BUSINESS
03/26/2018 10:43 EDT | Updated 03/26/2018 14:26 EDT

Facebook Data Scandal To Change The Way 73% Of Canadians Use It: Angus Reid Institute Survey

The survey also found that one in 10 say they plan to abandon the platform, at least temporarily.

In this March 15, 2013, file photo, a Facebook employee walks past a sign at Facebook headquarters in Menlo Park, Calif.
THE CANADIAN PRESS/AP-Jeff Chiu
In this March 15, 2013, file photo, a Facebook employee walks past a sign at Facebook headquarters in Menlo Park, Calif.

TORONTO — Nearly three-quarters of Canadian Facebook users say they will make at least some change to how they use the social media platform in the wake of a data mining scandal.

A survey by Angus Reid Institute suggests 73 per cent of Canadian Facebook users say they will make changes, while 27 per cent say it will be "business as usual."

Nearly a quarter (23 per cent) said they would use Facebook less in the future, and 41 per cent of users said they would check and/or change their privacy settings.

The survey also found that one in 10 say they plan to abandon the platform, at least temporarily.

Facebook has been under fire for its ability to protect user privacy after Cambridge Analytica was accused of lifting the Facebook profiles of more than 50 million users without their permission.

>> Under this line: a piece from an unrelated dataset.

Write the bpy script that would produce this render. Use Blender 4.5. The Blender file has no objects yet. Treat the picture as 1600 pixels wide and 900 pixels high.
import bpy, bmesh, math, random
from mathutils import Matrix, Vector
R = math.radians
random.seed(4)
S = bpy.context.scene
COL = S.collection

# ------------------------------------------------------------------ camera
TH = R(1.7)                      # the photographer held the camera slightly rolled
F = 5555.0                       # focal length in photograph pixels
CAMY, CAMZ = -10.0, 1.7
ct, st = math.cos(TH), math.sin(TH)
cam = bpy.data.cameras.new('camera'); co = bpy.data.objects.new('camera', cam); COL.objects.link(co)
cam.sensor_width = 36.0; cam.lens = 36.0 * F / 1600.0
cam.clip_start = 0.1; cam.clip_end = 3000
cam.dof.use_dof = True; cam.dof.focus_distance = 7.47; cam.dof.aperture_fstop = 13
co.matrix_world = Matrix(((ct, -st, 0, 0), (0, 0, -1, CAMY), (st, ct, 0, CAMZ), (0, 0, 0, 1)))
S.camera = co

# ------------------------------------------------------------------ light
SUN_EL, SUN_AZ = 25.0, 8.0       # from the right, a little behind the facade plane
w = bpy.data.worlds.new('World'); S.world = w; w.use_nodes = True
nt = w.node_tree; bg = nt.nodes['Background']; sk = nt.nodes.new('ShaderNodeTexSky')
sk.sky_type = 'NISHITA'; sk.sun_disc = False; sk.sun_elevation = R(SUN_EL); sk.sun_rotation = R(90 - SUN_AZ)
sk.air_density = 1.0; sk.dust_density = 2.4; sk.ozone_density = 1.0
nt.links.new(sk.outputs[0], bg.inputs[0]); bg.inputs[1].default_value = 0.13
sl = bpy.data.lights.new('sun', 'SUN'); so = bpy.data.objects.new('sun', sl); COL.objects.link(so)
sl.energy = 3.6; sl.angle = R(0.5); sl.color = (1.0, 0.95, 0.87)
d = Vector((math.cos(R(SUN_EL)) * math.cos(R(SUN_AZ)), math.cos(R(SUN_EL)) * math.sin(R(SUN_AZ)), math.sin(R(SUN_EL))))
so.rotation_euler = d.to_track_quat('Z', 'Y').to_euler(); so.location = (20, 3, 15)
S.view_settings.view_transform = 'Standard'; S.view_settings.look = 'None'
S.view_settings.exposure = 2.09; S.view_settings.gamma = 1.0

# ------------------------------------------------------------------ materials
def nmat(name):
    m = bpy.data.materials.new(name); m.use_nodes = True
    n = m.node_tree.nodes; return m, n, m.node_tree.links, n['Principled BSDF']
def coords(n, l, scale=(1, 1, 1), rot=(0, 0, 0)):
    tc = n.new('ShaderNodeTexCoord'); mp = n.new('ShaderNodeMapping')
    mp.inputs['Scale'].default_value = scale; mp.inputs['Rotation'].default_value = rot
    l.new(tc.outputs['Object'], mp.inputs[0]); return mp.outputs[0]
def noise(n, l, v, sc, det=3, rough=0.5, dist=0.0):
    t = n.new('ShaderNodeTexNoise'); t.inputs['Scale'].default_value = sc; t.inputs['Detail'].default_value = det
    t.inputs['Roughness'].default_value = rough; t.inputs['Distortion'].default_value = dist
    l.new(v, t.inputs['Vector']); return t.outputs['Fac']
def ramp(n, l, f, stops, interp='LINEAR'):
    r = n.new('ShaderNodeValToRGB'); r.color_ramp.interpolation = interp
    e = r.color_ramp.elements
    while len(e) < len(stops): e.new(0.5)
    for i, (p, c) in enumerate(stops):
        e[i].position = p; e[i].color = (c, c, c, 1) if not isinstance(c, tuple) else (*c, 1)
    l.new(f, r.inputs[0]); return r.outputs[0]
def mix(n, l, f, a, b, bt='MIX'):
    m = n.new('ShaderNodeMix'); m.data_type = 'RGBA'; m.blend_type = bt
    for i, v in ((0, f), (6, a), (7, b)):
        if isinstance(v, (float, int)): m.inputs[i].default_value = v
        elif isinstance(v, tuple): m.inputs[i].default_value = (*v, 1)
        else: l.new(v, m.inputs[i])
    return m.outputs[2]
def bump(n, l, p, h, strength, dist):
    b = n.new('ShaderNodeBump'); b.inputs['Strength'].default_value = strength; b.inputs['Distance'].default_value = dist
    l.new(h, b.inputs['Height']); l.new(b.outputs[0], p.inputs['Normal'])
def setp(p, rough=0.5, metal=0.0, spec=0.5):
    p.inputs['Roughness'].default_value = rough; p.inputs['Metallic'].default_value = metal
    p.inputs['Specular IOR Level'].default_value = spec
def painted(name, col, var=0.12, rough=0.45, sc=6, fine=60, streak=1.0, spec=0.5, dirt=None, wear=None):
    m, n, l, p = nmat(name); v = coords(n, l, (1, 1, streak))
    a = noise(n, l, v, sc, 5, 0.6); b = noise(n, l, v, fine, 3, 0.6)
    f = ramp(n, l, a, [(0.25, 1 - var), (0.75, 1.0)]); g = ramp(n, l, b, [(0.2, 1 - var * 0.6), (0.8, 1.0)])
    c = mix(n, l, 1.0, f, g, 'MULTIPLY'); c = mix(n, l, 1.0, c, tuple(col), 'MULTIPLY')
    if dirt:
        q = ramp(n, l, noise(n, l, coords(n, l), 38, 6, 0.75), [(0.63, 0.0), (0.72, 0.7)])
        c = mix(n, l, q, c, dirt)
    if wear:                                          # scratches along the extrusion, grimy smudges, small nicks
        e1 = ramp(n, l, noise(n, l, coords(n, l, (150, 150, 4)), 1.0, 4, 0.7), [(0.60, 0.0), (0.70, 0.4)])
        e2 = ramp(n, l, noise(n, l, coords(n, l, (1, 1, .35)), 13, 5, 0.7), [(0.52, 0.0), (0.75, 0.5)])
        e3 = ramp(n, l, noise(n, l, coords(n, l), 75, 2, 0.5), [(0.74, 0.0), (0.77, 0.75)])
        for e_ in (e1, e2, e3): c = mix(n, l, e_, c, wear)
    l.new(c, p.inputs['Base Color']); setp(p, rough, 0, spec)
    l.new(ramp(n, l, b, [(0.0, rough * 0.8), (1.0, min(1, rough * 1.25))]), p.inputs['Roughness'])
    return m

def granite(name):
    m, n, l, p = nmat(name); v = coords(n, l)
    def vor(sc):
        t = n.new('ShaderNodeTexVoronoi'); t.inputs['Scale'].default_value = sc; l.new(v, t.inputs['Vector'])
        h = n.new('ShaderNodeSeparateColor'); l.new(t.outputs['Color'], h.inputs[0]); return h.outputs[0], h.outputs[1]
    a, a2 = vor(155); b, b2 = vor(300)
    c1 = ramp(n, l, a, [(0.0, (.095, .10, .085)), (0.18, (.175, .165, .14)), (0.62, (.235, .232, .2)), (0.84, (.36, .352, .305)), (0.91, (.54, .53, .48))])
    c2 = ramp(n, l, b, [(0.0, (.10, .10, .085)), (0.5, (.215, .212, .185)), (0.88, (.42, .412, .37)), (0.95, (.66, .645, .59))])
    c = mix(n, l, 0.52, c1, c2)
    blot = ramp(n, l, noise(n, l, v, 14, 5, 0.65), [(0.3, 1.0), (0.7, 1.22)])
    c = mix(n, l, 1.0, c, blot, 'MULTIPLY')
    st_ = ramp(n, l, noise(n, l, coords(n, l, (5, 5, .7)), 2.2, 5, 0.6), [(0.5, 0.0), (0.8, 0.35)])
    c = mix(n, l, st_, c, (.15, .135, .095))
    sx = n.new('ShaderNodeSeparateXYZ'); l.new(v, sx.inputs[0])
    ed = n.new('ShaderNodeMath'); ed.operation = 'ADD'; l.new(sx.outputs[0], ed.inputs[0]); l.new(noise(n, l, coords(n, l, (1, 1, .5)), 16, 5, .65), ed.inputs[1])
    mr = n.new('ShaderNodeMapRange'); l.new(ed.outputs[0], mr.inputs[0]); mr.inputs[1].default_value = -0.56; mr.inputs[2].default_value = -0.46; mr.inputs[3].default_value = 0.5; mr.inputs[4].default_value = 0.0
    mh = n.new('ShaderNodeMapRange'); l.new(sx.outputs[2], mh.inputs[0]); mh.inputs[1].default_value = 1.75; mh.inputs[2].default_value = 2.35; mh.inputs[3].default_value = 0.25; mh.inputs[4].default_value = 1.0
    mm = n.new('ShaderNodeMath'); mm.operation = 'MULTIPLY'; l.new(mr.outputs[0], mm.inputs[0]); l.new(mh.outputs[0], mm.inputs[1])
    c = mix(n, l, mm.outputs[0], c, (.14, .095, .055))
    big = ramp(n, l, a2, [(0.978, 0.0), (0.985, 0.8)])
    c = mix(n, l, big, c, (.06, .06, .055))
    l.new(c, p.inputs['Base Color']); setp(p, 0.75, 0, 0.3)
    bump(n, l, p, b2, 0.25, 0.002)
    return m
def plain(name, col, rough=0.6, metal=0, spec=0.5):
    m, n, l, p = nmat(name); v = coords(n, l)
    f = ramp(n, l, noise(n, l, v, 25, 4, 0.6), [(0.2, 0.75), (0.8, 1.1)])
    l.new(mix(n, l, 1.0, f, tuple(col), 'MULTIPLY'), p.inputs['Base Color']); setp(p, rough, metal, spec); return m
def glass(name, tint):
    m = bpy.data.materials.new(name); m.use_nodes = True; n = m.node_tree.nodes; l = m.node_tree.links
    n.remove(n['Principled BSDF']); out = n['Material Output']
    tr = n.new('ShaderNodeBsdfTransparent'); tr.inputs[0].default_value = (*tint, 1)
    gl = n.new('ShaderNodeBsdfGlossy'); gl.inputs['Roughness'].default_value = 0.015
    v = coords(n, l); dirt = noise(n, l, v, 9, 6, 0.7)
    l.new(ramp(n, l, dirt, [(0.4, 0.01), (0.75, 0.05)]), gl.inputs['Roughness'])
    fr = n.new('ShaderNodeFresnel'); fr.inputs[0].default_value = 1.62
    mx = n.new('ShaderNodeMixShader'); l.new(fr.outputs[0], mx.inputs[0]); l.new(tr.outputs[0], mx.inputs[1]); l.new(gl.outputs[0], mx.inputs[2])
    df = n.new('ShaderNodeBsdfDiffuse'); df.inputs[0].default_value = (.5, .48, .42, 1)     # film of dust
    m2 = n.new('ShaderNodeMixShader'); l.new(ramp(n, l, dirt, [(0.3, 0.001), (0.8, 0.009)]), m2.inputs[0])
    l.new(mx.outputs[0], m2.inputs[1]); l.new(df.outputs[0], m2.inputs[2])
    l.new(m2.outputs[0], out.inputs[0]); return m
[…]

57 per cent use Facebook every day

Facebook chief executive Mark Zuckerberg has apologized and outlined steps to protect user data in light of the scandal involving the Trump-connected data-mining firm.

The survey found that 57 per cent of Canadians use Facebook every day.

The Angus Reid Institute conducted two online surveys, the first involving 1,501 adults between Feb. 28 and March 2 and the second including 1,509 adults from March 21 to 22.

The polling industry's professional body, the Marketing Research and Intelligence Association, says online surveys cannot be assigned a margin of error as they are not a random sample and therefore are not necessarily representative of the whole population.